Obscene in a poor developing country where the majority live on les than US$1 per day? Yes, but in feudal terms, even these palaces are rather modest compared to what they did with our money in the middle Ages! Life for the opposition in such an era was not pleasant; if you were caught your life expectancy was rather short, if you were not caught you spent your life on the run.

If this is a true analogy, then how do we live through such an era in our history? Its quite clear that to survive you have to encapsulate your life to protect your immediate interests and if you choose to try and defend the principles that sustain a modern State and freedom with democracy, then you must be prepared to fight with everything you have. The third alternative is to simply pay tribute and plead for peace. Perhaps a fourth option is to just cut and run to anywhere that has a reasonable government and will respect your rights. We choose to stay and fight for the fundamental principles we believe in.
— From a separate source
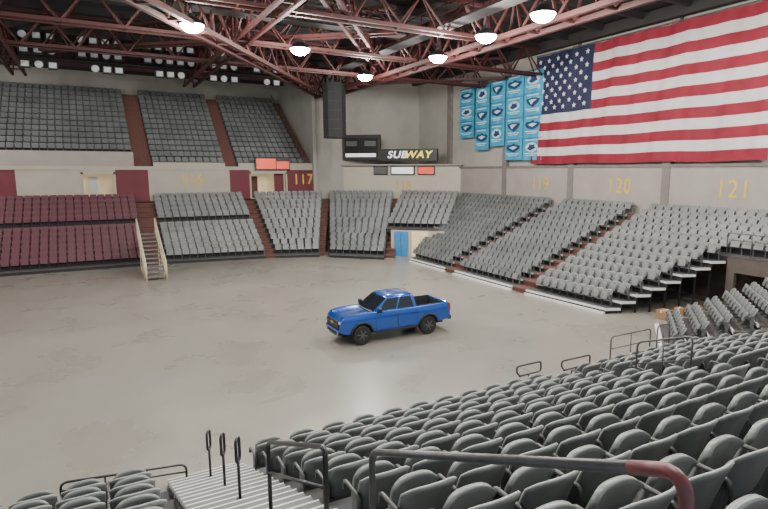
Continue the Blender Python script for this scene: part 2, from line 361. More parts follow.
def shell(xw,z0,z1,yf,th,round_top,nx=10,nz=7,bulge=.05,wing=0,nar=.10,ex=3.0):
    m=MB(); F_=[];B_=[]
    for j in range(nz+1):
        for i in range(nx+1):
            u=-1+2*i/nx; v=j/nz
            w=xw*(1-nar*(1-v)) 
            z=z0+(z1-z0)*v-round_top*(abs(u)**ex)*v*v
            y=yf(v)-bulge*(1-u*u)-.03*max(0,v-.75)+wing*(abs(u)**4)
            F_.append((w*u,y,z)); B_.append((w*u,y-th,z))
    n=nx+1
    vs=F_+B_; o=len(F_); fs=[]
    for j in range(nz):
        for i in range(nx):
            a=j*n+i; fs.append((a,a+1,a+n+1,a+n)); fs.append((o+a,o+a+n,o+a+n+1,o+a+1))
    for i in range(nx):
        fs.append((i,o+i,o+i+1,i+1)); a=nz*n+i; fs.append((a,a+1,o+a+1,o+a))
    for j in range(nz):
        a=j*n; fs.append((a,a+n,o+a+n,o+a)); a=j*n+nx; fs.append((a,o+a,o+a+n,a+n))
    m.add(vs,fs)
    m.rim=[((F_[j*n][0]+0),(F_[j*n][1]-th/2),F_[j*n][2]) for j in range(nz+1)]+[(F_[nz*n+i][0],F_[nz*n+i][1]-th/2,F_[nz*n+i][2]) for i in range(1,nx)]+[(F_[j*n+nx][0],F_[j*n+nx][1]-th/2,F_[j*n+nx][2]) for j in range(nz,-1,-1)]
    return m
def make_seat(ms,mp,ma,mm,me_):
    s0=thing('folding_arena_seat','x','seat',(0,0,-50))
    sh=shell(.262,.36,.82,lambda v:-.10-.15*v,.03,.07,wing=.06,bulge=.035,nar=.06,ex=4.5)
    k1=sh.build('backrest',ms,s0,world=False,smooth=True)
    k5=MB().tube(sh.rim,.013,5).build('edge_rim',me_,s0,world=False,smooth=True)
    k2=shell(.220,.38,.74,lambda v:.17-.12*v,.06,.07,bulge=-.03,ex=4).build('seat',mp,s0,world=False,smooth=True)
    am=MB(); am.tube(rpath([(-.278,-.22,.42),(-.278,-.20,.60),(-.278,.14,.60),(-.278,.16,.50)],.05),.02,6)
    k3=am.build('armrest',ma,s0,world=False,smooth=True)
    sp=MB(); sp.b(-.288,-.266,-.18,-.06,0,.60); sp.b(-.288,-.24,-.2,.02,0,.02); sp.b(-.26,.26,-.13,-.08,.33,.37)
    k4=sp.build('support_bracket',mm,s0,world=False)
    KIDS[s0]=[k1,k2,k3,k4,k5]; return s0
near0=make_seat(M['near_seat'],M['near_pan'],M['arm'],M['metal'],M['edge'])
pale0=make_seat(M['seat_far'],M['seat_far'],M['arm'],M['metal'],M['edge'])
used=set(); cntn=0
for spots,desc,proto,sc,col,grp in ((spA,'left of the white edged steps',near0,SC,'charcoal','charcoal seats of the near stand'),(spB,'right of the white edged steps',near0,SC,'charcoal','charcoal seats of the near stand'),(spC,'beyond the second near aisle',near0,SC,'charcoal','charcoal seats of the near stand'),
        (spN,'in the angled corner stand',pale0,1,'grey','grey seats of the angled corner stand'),(spR,'in the stepped stand end by the passage',pale0,1,'grey','grey seats at the end of the right stand')):
    vis={}
    for (k,j,x,y,z,rz) in spots:
        p=proj(x,y,z+.9); 
        if p[0]<-30 or p[0]>800 or p[1]>540 or p[2]<1.5: continue
        vis.setdefault(k,[]).append((j,x,y,z,rz))
    for k,L in vis.items():
        L.sort(key=lambda q:-q[1] if spots is spA else q[1])
        for idx,(j,x,y,z,rz) in enumerate(L):
            if proto not in used: o=proto; used.add(proto)
            else: o=copy_tree(proto)
            o.location=(x,y,z); o.rotation_euler=(0,0,rz); o.scale=(sc,sc,sc); cntn+=1
            rowname='front row' if k==0 else ORD[min(k,25)]+' row up'
            o['label']='%s seat %s, %s, %s along'%(col,desc,rowname,ORD[min(idx,29)])
            o['group']=grp
print('NEAR SEATS',cntn,'FAR',len(FAR.v)//len(ST.v),'MAROON',len(MAROON))
def base_z(y): return .14+NR/ND*(NY+.4-y)
# ---------------------------------------------------------------- handrails
AX=1.85
for i,(px,py,lab) in enumerate(((208,431,'farthest'),(222,434,'middle'),(237,438,'nearest'))):
    x,y,z=at(px,py,x=AX-.05)
    t=thing('loop_handrail','black post with long loop top, %s of the three on the steps'%lab,'handrail',(x,y,base_z(y)-.05),0,'black loop posts on the steps')
    zt=z; zl=z-.42; w=.075; loop=[]
    for k in range(16):
        a=2*PI*k/16; cy=math.cos(a)*w; cz=(zt-w if math.sin(a)>0 else zl+w)+math.sin(a)*w
        loop.append((x+cy*.6,y+cy,cz))
    MB().tube(loop,.026,7,closed=True).build('loop',M['rail_black'],t,smooth=True)
    MB().tube([(x,y,base_z(y)-.05),(x,y,zl+.02)],.026,8).build('post',M['rail_black'],t,smooth=True)
    MB().lathe([(.06,0),(.06,.02),(.03,.03)],(x,y,base_z(y)-.05),n=12).build('foot_plate',M['rail_black'],t)
a=at(268,442,x=AX); b_=at(325,447,x=AX)
t=thing('aisle_handrail','black bent pipe handrail between the loop posts and the long grey rail','handrail',(a[0],a[1],base_z(a[1])-.05))
MB().tube(rpath([(a[0],a[1],base_z(a[1])-.05),a,b_,(b_[0],b_[1],base_z(b_[1])-.05)],.12),.03,8).build('rail',M['rail_black'],t,smooth=True)
MB().tube([(a[0],a[1],a[2]-.45),(b_[0],b_[1],b_[2]-.45)],.02,8).build('mid_bar',M['rail_black'],t,smooth=True)
a=at(372,452,x=AX); b_=at(640,468,x=AX)
t=thing('long_aisle_handrail','thick worn grey pipe handrail with a maroon bent end nearest the viewer','handrail',(a[0],a[1],base_z(a[1])-.05))
MB().tube(rpath([(a[0],a[1],base_z(a[1])-.05),a,b_],.10),.028,10).build('rail',M['rail_grey'],t,smooth=True)
d_=(Vector(b_)-Vector(a)).normalized()
MB().tube(rpath([Vector(b_)-d_*.05,Vector(b_)+d_*.22,(AX,b_[1]-.28,base_z(b_[1]-.28))],.16,8),.030,10).build('bent_end',M['rail_maroon'],t,smooth=True)['label']='chipped maroon bent pipe end'
for (p1,p2,lab) in (((517,364),(541,362),'left'),((562,358),(590,357),'right')):
    a=at(*p1,y=13.0); x0=a[0]; zt=at((p1[0]+p2[0])/2,p1[1],y=13.0)[2]; x1=at(*p2,y=13.0)[0]
    t=thing('loop_barrier','%s one of two small black loop barriers at the foot of the near stand'%lab,'handrail',((x0+x1)/2,13.0,0))
    MB().tube(rpath([(x0+.1,13.0,zt-.30),(x0,13,zt-.2),(x0,13.0,zt),(x1,13.0,zt),(x1,13,zt-.32),(x0+.1,13,zt-.34)],.09),.028,8).build('loop',M['rail_black'],t,smooth=True)
    MB().tube([((x0+x1)/2,13,0),((x0+x1)/2,13,zt-.33)],.03,8).build('post',M['rail_black'],t,smooth=True)
def barrier(pts_top,h,label,m='rail_grey',mid=(.5,),postn=3,name='guard_rail'):
    A,B=Vector(pts_top[0]),Vector(pts_top[1])
    t=thing(name,label,'railing',(A.x,A.y,A.z-h))
    MB().tube(rpath([A-Vector((0,0,h)),A,B,B-Vector((0,0,h))],.15),.026,8).build('top_rail',M[m],t,smooth=True)
    for q in mid: MB().tube([A-Vector((0,0,h*q)),B-Vector((0,0,h*q))],.018,6).build('mid_bar',M[m],t,smooth=True)
    for k in range(1,postn-1):
        P=A.lerp(B,k/(postn-1)); MB().tube([P-Vector((0,0,h)),P],.02,6).build('post',M[m],t,smooth=True)
    return t
barrier(((15.4,13.0,1.25),(17.5,13.0,1.25)),1.25,'grey guard rail on the floor in front of the near stand',mid=(.35,.65))
barrier(((17.9,13.0,1.3),(18.6,13.0,1.3)),1.3,'short grey guard rail beside the angled corner stand')
barrier(((xk-.1,10.2,zk+1.1),(xk-.1,16.1,zk+1.1)),1.1,'long grey guard rail along the edge above the dark passage',postn=6,mid=(.3,.6))
for k,(x,y) in enumerate(((11.9,9.2),(11.9,5.6))):
    barrier(((x,y,base_z(y)+1.15),(x,y-1.5,base_z(y-1.5)+1.15)),1.15,['lower','upper'][k]+' sloping grey rail in the second near aisle',name='aisle_handrail')
a=at(462,399,y=12.75); b_=at(512,389,y=12.75)
barrier((a,b_),a[2],'low grey rail along the front row of the near stand',mid=(),postn=3)
a=at(60,483,y=12.75); b_=at(186,464,y=12.75)
barrier((a,b_),a[2],'low dark rail in front of the seats at the bottom left corner','rail_black',mid=(.25,),postn=4)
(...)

Fortunately for Africa our feudal era will not last 500 or a 1000 years. Recent history suggests that when this generation of leaders passes on - as they are, one by one, new leaders who do not have the baggage their predecessors brought to the seat of government, will come to power. How long will this era last? Probably about 10 years and we are about halfway through. Once this present nightmare is over then we can start to rebuild our lives and our country.

Hopefully when we next sit down as a nation to draft our own constitution, the resulting product will have our universal buy in based on our own painful experience of what works and what does not work. Then we can bury our feudal masters with all due ceremony (none) and open their mansions to the public as tourist attractions.